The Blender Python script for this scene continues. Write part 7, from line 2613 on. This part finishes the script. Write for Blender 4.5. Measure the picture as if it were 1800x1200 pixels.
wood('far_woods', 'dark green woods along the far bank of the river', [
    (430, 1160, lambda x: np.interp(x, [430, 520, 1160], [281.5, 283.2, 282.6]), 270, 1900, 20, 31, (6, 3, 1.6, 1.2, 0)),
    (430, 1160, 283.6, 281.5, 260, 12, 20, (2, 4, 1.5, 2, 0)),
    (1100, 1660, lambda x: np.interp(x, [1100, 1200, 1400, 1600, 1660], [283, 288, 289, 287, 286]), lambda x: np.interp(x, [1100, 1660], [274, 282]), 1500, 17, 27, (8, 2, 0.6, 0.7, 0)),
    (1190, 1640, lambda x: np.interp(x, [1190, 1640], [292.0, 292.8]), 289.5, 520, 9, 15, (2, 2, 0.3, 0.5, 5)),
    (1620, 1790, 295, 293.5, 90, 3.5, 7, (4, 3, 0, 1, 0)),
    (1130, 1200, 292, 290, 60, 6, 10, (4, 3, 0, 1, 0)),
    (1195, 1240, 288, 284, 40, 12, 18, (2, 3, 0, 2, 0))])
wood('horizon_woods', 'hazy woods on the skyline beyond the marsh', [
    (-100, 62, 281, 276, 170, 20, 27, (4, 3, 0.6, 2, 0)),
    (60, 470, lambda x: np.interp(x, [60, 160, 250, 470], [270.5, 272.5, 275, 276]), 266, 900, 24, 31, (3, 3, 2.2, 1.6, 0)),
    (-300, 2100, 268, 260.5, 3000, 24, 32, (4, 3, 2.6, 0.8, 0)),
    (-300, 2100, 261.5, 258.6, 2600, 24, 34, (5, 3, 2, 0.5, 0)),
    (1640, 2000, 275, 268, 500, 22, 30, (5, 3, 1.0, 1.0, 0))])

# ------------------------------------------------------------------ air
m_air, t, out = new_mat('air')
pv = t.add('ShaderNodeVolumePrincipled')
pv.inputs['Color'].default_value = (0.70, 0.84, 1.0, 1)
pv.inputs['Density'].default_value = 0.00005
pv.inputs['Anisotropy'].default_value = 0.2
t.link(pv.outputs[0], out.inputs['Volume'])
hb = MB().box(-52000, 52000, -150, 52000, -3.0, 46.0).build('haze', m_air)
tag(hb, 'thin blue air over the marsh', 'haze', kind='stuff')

* _The task_:
Copy all of the data. Keep every word exactly as it is.

* _Answer to this problem_:
The Blender Python script for this scene continues. Write part 7, from line 2613 on. This part finishes the script. Write for Blender 4.5. Measure the picture as if it were 1800x1200 pixels.
wood('far_woods', 'dark green woods along the far bank of the river', [
    (430, 1160, lambda x: np.interp(x, [430, 520, 1160], [281.5, 283.2, 282.6]), 270, 1900, 20, 31, (6, 3, 1.6, 1.2, 0)),
    (430, 1160, 283.6, 281.5, 260, 12, 20, (2, 4, 1.5, 2, 0)),
    (1100, 1660, lambda x: np.interp(x, [1100, 1200, 1400, 1600, 1660], [283, 288, 289, 287, 286]), lambda x: np.interp(x, [1100, 1660], [274, 282]), 1500, 17, 27, (8, 2, 0.6, 0.7, 0)),
    (1190, 1640, lambda x: np.interp(x, [1190, 1640], [292.0, 292.8]), 289.5, 520, 9, 15, (2, 2, 0.3, 0.5, 5)),
    (1620, 1790, 295, 293.5, 90, 3.5, 7, (4, 3, 0, 1, 0)),
    (1130, 1200, 292, 290, 60, 6, 10, (4, 3, 0, 1, 0)),
    (1195, 1240, 288, 284, 40, 12, 18, (2, 3, 0, 2, 0))])
wood('horizon_woods', 'hazy woods on the skyline beyond the marsh', [
    (-100, 62, 281, 276, 170, 20, 27, (4, 3, 0.6, 2, 0)),
    (60, 470, lambda x: np.interp(x, [60, 160, 250, 470], [270.5, 272.5, 275, 276]), 266, 900, 24, 31, (3, 3, 2.2, 1.6, 0)),
    (-300, 2100, 268, 260.5, 3000, 24, 32, (4, 3, 2.6, 0.8, 0)),
    (-300, 2100, 261.5, 258.6, 2600, 24, 34, (5, 3, 2, 0.5, 0)),
    (1640, 2000, 275, 268, 500, 22, 30, (5, 3, 1.0, 1.0, 0))])

# ------------------------------------------------------------------ air
m_air, t, out = new_mat('air')
pv = t.add('ShaderNodeVolumePrincipled')
pv.inputs['Color'].default_value = (0.70, 0.84, 1.0, 1)
pv.inputs['Density'].default_value = 0.00005
pv.inputs['Anisotropy'].default_value = 0.2
t.link(pv.outputs[0], out.inputs['Volume'])
hb = MB().box(-52000, 52000, -150, 52000, -3.0, 46.0).build('haze', m_air)
tag(hb, 'thin blue air over the marsh', 'haze', kind='stuff')